9. Perundingan bipartit tidak akan efektif bagi buruh
Mengutip keterangan FSBPI, Rabu (12/5/2021), Peraturan kebijakan ini telah melegitimasi kinerja malas yang ditunjukkan oleh Pengawas Ketenagakerjaan selama ini. Alih-alih mewajibkan perusahaan untuk menunjukkan laporan keuangan perusahaan kepada pemerintah sebagai alasan objektif untuk menunda pembayaran THR-layaknya skema penangguhan pembayaran upah- SE THR menyerahkan sepenuhnya hal tersebut ke perundingan bipartit.
Timpangnya posisi buruh dan pengusaha, telah menyebabkan perundingan-perundingan bipartit tidak efektif, terlebih bagi pekerja kontrak, harian lepas dan sebagainnya yang selalu dibayangi ancaman PHK jika mencoba menuntut hak.
10. 52% pekerja menyatakan belum terpenuhi hak THR-nya
Survey daring FSBPI mengenai pemenuhan hak THR sejak 29 April 2021 memperlihatkan 52% responden menyatakan hak THR tidak dipenuhi sesuai Permenaker 6/2016 dengan rincian.

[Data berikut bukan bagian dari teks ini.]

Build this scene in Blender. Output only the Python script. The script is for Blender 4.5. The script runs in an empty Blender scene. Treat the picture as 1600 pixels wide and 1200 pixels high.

Yakni Besaran THR dibayarkan sesuai ketentuan, namun dicicil 13,28%. Lalu THR tidak dicicil, namun besarannya dikurangi 15,4%.
THR dibayarkan secara dicicil dan besarannya jika diakumulasikan kurang dari ketentuan, 3,3%. THR hanya berupa bingkisan: 2,4%. Dan tidak mendapat THR 17,1%.
11. Perempuan terdampak paling besar pelanggaran hak THR
Hal ini tidak dapat dilepaskan dari fakta umum mengenai buruk kinerja Pengawas Ketenagakerjaan. Dari responden yang hak THR nya tidak sesuai Permenaker 6/2016, 30% merupakan perempuan dan 22% laki-laki. Dengan demikian, terdapat kecenderungan bahwa perempuan menjadi pihak yang lebih terdampak pelanggaran hak THR.